The author has stressed in interview that his version of Muckle Flugga is a fluid work of imagination, but it left me wondering why I was reading about orchards and fishponds on a North Atlantic rock. I am able to suspend belief of course, but this just makes the setting seem inauthentic. Why not create a fictional island? Also detracting from the authenticity (and therefor immersion in the story) is Pederson’s choice of language. He gives The Father a working-class Edinburgh vernacular when he is stated as hailing from the wreck-harvesting people of the Northwest coast of Scotland, and one resident of nearby Unst sounds like a Glaswegian ned from a naughties BBC Scotland sketch show. Again, I know this is fiction, but Pederson has chosen to set his novel in a factual location. I deliberately mentioned Sunset Song earlier in this review as Lewis Grassic Gibbon and Neil M. Gunn’s names have been banded about in reviews. Both those writers wrote fiction that was true to the land and gave a genuine voice to the people of the time. Muckle Flugga is not a realist study of the Scottish psyche, as is Sunset Song, Old Art and Young Hector.

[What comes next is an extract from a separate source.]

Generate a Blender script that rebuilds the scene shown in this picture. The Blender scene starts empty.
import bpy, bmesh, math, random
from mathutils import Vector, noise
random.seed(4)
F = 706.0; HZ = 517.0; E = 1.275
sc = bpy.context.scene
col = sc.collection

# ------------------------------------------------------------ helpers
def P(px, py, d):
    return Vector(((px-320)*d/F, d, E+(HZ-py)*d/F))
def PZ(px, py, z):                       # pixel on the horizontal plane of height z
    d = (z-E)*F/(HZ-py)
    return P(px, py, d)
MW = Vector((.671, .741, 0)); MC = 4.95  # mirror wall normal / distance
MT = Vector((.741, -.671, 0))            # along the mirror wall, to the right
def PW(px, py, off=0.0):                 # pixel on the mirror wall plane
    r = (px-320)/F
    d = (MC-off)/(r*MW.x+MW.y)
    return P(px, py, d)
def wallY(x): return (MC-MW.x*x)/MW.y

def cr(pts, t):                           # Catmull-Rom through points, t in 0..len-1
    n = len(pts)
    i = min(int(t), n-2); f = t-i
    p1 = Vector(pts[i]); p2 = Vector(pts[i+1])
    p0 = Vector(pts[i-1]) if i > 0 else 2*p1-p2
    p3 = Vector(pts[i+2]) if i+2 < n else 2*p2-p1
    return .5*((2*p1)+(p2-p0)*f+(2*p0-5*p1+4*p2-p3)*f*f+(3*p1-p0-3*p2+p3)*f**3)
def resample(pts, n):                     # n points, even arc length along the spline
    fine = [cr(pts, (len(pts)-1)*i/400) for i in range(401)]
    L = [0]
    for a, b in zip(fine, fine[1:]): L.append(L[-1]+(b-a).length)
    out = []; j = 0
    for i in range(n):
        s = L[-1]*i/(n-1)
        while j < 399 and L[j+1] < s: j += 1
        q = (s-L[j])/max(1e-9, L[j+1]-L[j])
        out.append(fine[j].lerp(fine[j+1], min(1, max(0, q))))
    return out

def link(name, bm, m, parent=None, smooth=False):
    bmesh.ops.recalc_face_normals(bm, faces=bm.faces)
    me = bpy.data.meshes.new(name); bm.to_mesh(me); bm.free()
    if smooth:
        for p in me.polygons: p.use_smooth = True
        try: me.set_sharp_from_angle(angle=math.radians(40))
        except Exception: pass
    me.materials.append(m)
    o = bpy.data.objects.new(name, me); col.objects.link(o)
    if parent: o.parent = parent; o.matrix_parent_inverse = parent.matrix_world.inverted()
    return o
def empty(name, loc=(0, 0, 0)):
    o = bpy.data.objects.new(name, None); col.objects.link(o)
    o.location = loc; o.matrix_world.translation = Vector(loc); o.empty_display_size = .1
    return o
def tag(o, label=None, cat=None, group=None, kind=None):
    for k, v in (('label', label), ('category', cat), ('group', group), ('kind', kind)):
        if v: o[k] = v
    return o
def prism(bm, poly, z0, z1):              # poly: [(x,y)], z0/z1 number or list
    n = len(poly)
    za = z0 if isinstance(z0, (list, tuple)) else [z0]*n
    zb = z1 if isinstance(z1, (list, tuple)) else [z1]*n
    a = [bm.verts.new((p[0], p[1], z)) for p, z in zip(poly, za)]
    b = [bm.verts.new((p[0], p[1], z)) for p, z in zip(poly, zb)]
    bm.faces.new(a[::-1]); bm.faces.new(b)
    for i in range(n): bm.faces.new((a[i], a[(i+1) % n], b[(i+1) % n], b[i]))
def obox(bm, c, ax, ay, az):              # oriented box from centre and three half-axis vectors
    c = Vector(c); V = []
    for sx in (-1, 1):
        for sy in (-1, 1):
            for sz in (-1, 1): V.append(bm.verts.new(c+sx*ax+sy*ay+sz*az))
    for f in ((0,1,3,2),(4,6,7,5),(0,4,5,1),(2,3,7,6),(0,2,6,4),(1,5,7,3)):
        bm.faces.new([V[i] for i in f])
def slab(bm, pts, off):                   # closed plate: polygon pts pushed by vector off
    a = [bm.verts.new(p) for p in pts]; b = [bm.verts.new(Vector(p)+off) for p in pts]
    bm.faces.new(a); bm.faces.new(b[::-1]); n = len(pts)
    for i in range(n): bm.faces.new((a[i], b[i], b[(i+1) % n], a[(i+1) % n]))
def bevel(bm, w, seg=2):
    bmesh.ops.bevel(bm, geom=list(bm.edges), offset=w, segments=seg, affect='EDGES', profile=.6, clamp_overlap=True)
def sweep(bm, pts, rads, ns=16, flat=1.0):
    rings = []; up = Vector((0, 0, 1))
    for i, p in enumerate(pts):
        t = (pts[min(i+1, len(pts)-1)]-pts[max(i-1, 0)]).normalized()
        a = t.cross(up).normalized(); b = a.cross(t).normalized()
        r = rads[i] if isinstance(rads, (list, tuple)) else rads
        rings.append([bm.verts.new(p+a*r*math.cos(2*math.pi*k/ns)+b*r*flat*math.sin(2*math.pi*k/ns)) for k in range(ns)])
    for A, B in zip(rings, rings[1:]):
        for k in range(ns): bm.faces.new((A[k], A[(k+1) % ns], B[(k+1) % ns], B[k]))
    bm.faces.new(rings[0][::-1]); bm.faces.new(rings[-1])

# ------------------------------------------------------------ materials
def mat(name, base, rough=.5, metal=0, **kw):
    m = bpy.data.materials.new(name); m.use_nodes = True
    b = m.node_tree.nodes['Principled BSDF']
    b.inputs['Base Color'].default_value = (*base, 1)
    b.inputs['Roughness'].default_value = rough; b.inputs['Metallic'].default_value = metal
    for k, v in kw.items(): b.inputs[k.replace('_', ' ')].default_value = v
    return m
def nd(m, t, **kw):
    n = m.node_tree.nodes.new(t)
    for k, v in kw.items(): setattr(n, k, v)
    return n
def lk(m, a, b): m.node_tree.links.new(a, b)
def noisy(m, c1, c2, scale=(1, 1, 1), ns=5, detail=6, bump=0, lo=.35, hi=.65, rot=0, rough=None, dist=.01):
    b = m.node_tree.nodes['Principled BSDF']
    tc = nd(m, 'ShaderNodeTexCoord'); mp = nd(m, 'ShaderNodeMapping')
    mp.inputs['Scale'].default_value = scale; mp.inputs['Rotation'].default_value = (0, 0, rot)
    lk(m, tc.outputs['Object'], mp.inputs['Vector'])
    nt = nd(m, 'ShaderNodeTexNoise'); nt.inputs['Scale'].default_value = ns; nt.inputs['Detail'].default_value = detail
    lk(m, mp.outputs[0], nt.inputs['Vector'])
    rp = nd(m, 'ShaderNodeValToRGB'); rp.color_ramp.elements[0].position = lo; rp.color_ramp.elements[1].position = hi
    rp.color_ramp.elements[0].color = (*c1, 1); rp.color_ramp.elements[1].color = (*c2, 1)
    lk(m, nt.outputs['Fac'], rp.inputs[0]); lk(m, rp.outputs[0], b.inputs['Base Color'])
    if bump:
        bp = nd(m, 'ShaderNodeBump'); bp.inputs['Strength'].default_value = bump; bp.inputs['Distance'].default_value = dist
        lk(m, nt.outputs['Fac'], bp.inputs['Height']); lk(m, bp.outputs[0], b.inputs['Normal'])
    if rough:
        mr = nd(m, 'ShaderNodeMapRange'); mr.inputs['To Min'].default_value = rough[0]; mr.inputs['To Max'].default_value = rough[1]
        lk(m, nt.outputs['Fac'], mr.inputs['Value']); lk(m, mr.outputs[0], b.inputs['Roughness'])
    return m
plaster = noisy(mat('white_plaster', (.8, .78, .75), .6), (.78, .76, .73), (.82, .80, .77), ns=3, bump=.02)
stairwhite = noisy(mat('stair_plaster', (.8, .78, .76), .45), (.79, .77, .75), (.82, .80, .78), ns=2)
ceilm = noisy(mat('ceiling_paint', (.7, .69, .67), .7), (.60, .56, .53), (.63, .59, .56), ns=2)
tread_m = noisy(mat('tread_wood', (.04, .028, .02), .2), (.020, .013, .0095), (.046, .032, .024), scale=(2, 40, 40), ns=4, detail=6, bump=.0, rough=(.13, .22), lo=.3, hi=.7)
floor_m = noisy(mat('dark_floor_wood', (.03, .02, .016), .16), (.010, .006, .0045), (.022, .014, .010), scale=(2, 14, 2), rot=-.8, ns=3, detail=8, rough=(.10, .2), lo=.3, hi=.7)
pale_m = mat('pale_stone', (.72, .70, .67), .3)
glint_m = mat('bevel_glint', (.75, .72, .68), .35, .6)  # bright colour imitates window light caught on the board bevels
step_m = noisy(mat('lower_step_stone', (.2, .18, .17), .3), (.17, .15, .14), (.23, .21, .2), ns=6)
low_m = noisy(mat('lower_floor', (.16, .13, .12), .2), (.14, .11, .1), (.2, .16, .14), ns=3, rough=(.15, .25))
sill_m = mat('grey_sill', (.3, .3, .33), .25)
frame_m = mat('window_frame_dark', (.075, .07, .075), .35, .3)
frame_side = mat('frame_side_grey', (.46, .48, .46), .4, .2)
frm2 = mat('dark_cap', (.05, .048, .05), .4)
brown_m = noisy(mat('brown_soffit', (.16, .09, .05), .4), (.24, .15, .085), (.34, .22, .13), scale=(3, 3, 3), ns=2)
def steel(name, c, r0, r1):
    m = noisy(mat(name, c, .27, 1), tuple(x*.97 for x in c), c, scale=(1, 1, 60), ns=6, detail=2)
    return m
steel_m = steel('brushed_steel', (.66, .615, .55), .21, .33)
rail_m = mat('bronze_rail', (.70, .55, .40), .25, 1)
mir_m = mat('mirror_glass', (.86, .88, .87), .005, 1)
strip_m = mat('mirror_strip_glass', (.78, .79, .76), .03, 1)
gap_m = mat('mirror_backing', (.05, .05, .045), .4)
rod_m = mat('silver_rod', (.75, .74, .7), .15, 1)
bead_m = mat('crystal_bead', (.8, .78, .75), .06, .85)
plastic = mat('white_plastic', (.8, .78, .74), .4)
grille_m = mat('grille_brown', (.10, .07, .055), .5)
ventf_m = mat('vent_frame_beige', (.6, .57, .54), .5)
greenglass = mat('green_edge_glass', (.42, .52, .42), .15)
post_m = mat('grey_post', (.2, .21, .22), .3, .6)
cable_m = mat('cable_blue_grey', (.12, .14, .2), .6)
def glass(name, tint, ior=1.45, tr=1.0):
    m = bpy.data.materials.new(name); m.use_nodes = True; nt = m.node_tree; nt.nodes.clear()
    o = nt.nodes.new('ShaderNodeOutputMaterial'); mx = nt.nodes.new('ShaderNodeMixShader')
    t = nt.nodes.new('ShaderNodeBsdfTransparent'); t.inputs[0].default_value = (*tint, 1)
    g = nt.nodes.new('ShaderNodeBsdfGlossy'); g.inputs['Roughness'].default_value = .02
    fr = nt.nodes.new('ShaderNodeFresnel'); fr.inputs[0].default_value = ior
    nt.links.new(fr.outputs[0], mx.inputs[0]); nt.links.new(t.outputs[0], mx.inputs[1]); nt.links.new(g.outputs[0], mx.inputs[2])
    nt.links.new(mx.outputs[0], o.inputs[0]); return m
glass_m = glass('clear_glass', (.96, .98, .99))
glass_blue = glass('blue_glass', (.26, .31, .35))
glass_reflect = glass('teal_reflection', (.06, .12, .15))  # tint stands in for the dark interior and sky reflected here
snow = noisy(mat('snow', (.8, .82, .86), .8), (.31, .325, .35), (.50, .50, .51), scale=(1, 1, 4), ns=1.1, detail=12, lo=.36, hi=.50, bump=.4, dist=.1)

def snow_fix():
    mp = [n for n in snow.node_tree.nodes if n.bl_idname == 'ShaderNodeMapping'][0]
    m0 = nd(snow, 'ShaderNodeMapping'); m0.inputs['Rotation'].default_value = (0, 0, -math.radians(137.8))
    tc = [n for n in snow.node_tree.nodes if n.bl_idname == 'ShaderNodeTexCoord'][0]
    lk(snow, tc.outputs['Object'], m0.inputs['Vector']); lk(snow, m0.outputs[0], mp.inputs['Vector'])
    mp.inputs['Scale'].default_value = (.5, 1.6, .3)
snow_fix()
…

Instead, Muckle Flugga is a fantastical novel, more resembling an Alasdair Gray novel than any Scottish Renaissance works. Like Gray, Pederson is not solely a writer of prose; he is also a poet, and, at the time of publication, Edinburgh’s Makar. This is evident in many places, as the prose is often beautiful and lyrical, but equally apparent in that it was sometimes prone to dwell on certain scenes and emotions, causing the pace of the prose to stall. That this is a fantastical novel is also supported by the sudden appearance (and disappearance) of an emu in a cave. His plot is also just as unsettling as anything of Gray’s complete with a man of the world attempting to lure a younger boy away from his home under false pretences by promising him the world, patronising him and covertly destroying everything he loves. Another similarity with Gray is that he seemingly draws on Mary Shelly’s Frankenstein (1818): like the tortured Victor, so does Pederson’s protagonist flee to Scotland’s Northern Isles, and Firth also emulates the words of Frankenstein’s creature in the closing pages, in what can be seen as a common manifestation of depression, by destroying something that he loves.

“Oh, Frankenstein! Generous and self-devoted being. […] I, who irretrievably destroyed thee by destroying all thou lovedst.”

AND LAST . . .

I too have loved RLS since childhood, and I have to say that I love a map at the beginning of a book, but unfortunately Pederson’s map of Muckle Flugga didn’t lead me to any treasure. I picked up some gold doubloons along the way, but that infernal voice of Captain Flint kept on squawking in my ear.